I am trying to add wifi shield to a project that itself is already complete. It has a user interface, data collection, processing and logging. In most operations, you can navigate the user interface, make changes, while the data collection, processing and logging are done in the background (so no use of delay()).
Now I am adding wifi shield. It seems to have lots of pure delay() in the library code:
int WiFiClient::connect(IPAddress ip, uint16_t port) {
_sock = getFirstSocket();
if (_sock != NO_SOCKET_AVAIL)
{
ServerDrv::startClient(uint32_t(ip), port, _sock);
WiFiClass::_state[_sock] = _sock;
unsigned long start = millis();
// wait 4 second for the connection to close
while (!connected() && millis() - start < 10000)
delay(1);
if (!connected())
{
return 0;
}
}else{
Serial.println("No Socket available");
return 0;
}
return 1;
}
I bet I can just call ServerDrv::startClient to avoid the 10 second delay but I don't know if there are delays in the startClient. Is this very common in Ethernet/WiFi library to have lots of hard delay()? So while you are trying to connect to network, you are not supposed to tend to user inputs?!

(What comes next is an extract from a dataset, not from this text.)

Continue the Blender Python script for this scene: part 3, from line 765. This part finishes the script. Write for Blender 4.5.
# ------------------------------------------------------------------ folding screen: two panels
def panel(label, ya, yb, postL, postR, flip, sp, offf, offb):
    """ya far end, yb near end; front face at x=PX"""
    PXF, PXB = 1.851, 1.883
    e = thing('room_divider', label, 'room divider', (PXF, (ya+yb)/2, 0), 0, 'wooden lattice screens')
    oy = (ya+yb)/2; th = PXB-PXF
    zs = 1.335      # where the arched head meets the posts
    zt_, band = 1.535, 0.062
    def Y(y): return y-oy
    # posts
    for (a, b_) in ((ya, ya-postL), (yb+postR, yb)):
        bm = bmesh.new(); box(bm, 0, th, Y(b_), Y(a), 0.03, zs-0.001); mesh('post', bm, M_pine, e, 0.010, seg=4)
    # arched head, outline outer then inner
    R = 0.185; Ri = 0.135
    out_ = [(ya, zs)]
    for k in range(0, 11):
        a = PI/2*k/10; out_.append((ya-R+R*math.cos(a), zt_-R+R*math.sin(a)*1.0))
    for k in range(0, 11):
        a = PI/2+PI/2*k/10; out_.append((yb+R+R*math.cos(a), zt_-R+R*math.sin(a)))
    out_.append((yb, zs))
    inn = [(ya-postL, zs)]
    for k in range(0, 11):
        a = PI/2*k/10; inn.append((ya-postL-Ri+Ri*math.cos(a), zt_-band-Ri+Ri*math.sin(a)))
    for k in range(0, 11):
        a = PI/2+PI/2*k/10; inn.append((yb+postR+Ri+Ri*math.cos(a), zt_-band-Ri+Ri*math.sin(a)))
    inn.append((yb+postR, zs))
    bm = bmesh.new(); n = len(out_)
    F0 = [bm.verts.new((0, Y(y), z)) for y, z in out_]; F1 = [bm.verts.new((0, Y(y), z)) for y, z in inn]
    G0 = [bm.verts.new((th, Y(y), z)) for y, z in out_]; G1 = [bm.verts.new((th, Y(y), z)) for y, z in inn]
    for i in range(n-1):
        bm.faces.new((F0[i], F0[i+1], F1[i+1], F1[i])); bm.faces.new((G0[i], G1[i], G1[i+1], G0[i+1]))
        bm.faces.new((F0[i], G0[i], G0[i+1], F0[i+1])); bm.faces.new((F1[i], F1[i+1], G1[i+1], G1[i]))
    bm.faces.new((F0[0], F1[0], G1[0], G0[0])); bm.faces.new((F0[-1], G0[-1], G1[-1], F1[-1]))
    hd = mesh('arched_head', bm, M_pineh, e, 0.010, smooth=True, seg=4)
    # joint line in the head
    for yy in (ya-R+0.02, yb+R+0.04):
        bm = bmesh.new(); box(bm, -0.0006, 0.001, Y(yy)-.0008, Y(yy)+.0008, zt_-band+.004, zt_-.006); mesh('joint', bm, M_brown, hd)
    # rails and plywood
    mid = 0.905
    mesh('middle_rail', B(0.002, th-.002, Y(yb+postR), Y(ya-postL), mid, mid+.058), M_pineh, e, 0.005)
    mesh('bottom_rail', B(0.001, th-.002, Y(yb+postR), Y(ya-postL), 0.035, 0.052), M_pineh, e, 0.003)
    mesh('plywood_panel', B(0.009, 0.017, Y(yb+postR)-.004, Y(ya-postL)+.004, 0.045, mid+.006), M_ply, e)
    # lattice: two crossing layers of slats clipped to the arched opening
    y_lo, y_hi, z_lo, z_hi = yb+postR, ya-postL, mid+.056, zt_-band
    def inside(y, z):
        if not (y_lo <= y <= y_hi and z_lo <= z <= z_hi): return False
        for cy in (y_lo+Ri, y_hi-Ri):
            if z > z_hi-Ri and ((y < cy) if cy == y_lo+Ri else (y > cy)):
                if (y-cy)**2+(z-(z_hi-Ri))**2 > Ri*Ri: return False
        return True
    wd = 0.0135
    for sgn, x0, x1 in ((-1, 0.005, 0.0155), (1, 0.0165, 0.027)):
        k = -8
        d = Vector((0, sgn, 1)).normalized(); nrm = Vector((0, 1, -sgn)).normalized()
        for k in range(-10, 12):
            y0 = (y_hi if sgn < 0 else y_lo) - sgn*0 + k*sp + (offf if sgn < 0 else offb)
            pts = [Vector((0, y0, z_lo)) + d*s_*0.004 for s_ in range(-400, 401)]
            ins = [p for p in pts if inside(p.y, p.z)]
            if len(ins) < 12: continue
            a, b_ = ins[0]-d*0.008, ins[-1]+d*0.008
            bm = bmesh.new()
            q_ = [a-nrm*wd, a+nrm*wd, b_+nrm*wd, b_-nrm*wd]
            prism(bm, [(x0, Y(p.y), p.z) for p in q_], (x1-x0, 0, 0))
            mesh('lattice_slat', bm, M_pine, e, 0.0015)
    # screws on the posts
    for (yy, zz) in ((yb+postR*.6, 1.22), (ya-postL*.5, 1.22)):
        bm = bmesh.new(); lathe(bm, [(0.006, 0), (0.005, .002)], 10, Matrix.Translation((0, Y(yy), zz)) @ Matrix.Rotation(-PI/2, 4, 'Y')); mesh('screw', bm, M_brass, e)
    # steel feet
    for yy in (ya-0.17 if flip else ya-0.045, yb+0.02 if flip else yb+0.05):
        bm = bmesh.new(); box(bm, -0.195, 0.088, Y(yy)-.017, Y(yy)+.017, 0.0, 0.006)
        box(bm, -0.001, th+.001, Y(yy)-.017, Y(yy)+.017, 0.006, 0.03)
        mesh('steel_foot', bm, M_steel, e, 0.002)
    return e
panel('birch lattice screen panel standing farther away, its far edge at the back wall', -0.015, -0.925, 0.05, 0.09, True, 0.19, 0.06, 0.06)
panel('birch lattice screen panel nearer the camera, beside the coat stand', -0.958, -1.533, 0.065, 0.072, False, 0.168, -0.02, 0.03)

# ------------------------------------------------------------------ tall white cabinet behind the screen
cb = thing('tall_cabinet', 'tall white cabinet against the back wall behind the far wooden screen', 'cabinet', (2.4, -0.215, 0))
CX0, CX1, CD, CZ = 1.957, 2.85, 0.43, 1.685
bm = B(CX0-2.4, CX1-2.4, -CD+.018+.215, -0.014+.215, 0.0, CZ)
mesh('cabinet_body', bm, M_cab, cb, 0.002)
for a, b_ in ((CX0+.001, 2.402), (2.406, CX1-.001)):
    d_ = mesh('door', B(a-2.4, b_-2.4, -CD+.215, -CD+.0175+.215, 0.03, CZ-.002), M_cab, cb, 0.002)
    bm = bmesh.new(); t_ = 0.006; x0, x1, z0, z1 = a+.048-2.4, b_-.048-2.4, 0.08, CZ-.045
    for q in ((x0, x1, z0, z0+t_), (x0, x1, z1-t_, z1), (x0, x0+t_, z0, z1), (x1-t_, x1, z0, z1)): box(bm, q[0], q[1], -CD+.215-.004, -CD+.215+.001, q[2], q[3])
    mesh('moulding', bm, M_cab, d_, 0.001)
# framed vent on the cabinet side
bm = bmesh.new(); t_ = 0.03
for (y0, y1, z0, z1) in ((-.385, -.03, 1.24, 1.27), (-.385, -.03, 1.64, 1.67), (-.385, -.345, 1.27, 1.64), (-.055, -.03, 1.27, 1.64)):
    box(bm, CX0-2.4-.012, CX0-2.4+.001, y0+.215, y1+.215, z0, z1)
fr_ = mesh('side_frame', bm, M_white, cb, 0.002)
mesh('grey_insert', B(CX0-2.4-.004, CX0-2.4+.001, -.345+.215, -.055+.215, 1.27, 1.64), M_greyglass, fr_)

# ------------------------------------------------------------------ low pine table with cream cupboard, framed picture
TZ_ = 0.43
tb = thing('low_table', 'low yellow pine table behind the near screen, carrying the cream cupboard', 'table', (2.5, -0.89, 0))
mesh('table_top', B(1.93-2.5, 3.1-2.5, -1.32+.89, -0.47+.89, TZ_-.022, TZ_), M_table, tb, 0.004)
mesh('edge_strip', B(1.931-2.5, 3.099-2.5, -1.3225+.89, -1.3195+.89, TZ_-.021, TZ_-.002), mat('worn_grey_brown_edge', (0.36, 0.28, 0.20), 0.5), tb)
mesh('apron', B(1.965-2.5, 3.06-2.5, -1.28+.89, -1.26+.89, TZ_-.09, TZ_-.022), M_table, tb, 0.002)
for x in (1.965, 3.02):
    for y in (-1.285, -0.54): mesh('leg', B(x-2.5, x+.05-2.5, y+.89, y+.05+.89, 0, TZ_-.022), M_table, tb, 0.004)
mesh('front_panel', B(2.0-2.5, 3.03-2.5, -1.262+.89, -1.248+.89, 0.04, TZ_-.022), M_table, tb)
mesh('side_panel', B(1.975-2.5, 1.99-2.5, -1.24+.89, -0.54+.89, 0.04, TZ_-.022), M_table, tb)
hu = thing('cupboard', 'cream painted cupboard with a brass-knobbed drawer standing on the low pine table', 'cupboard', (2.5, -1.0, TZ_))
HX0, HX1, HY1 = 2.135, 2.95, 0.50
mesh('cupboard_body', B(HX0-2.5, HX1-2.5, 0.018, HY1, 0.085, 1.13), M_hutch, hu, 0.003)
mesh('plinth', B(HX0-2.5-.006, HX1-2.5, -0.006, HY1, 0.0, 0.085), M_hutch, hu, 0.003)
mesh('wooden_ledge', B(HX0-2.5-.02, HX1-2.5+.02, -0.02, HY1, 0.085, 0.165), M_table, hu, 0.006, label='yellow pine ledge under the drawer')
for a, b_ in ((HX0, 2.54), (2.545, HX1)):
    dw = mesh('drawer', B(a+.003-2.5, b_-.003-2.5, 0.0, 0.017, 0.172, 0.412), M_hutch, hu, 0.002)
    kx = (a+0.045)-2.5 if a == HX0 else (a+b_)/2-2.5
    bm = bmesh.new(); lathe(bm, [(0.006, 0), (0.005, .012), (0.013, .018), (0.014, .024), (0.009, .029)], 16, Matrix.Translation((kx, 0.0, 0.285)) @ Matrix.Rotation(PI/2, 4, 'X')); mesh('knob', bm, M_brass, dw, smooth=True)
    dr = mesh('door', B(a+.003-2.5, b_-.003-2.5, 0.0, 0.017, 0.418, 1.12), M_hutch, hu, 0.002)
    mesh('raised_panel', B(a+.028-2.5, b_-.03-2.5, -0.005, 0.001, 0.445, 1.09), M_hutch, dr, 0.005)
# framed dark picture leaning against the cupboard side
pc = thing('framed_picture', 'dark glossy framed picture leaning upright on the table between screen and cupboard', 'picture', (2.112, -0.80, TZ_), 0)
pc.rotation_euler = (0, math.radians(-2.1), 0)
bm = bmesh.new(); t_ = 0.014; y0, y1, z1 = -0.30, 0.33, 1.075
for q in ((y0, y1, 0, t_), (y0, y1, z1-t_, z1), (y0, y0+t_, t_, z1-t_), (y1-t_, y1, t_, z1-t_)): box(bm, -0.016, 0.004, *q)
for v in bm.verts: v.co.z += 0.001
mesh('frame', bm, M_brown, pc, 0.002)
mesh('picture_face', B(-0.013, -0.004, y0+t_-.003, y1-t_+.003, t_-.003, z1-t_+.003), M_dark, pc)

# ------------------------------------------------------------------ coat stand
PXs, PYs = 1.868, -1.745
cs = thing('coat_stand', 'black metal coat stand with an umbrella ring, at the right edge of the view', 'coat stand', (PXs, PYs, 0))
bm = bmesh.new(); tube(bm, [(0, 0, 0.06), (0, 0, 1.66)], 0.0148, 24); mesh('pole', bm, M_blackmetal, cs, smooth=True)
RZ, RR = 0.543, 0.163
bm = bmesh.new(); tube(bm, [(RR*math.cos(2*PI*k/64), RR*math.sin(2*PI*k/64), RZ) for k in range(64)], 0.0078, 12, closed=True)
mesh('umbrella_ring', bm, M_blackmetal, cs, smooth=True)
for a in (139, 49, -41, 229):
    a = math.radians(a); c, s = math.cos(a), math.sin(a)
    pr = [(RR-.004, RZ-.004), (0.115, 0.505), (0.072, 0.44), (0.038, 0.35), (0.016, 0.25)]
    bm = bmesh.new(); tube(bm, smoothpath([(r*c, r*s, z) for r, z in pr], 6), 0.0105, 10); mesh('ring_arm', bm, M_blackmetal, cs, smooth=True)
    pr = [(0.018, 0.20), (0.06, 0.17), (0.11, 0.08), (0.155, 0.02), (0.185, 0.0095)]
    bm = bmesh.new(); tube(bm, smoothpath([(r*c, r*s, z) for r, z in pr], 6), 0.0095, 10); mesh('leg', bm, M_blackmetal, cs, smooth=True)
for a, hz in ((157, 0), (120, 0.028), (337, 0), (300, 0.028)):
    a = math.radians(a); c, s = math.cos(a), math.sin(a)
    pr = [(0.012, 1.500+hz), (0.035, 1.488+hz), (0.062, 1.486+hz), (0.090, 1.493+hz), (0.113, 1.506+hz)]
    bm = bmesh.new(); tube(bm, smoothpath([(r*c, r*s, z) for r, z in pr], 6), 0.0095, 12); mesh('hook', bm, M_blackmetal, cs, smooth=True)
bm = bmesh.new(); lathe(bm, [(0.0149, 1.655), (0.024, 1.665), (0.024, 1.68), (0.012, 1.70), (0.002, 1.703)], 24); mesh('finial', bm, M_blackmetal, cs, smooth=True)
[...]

There is no 10 second delay unless something went wrong. But I see a lot of code here on the forum written for "perfect world". Unfortunately for me, I live in "real world". If that code did not have that 10 second timeout, it would lock up there forever if it did not establish a connection.
unsigned long start = millis();
// wait 10 second for the connection to establish IF NECESSARY
// if the connection is established immediately, there is no delay
while (!connected() && millis() - start < 10000)
delay(1);
if (!connected())
{
return 0;
}
edit: If you want to know what I mean by "perfect world" code, here is the same code function written for "perfect world".
int WiFiClient::connect(IPAddress ip, uint16_t port) {
// this will ALWAYS get a socket
_sock = getFirstSocket();
// this will ALWAYS start the client
ServerDrv::startClient(uint32_t(ip), port, _sock);
WiFiClass::_state[_sock] = _sock;
// all this will ALWAYS work ok, so return success
return 1;
}
In most operations, you can navigate the user interface, make changes, while the data collection, processing and logging are done in the background
No, you can't. There is no "foreground" or "background" process space on the Arduino. There is exactly one process space. You can have the Arduino show a menu, for instance, and do other stuff while the user studies the menu and makes a choice, but that other stuff is not happening "in the background".
I would like to see people that should know better not propagating the myth that stuff happens "in the background" on the Arduino, when it does not.
Paul, you came to conclusion to quickly. A portion of the user interface is rendered on a phi-panel, which has its own ATMEGA328, LCD, and keypad. While the user is deciding on a choice, Arduino can do its own thing in the background. The user response is then sent to serial port to be picket up. If the wifi library uses delay() the user response is not processed until the delay() is over.
For most other parts of the project, the arduino keeps a number of timers to execute small chunks of code that will not take enough time for the user to notice the delay. So if the wifi library is using delay(), then the user interface will freeze.
Thanks SurferTim. I think I might use timers and connected() together so the call to lower level wifi library function wont hang all other timed events.
While the user is deciding on a choice, Arduino can do its own thing in the background.
This presupposes a foreground process, too. The Arduino doesn't have a foreground and a background. It has a ground.
I see that you assume an absolute definition of foreground and background as parallel processes not time-division multiplexed processes. My intention was to use these terms from a user's point of view. As long as the user is not seeing a 20ms or so delay navigating the menu, all the timed codes are just happening "in the background" while the user is interacting with the menu "in the foreground". Unless there is some parallel processing, everything happens one at a time. I don't think this point helps explaining what I am doing, but I get the point.
I would like to see people that should know better not propagating the myth that stuff happens "in the background" on the Arduino, when it does not.
Hey I sometimes like myths. I heard that millis() auto increments in the 'background' without the user having to do anything. If one never calls millis() does the tree still make a sound when it falls over in the background forest?
An interrupt suspends the active executing program, runs some other code, and then resumes running the code that was running. There was no "background activity performed".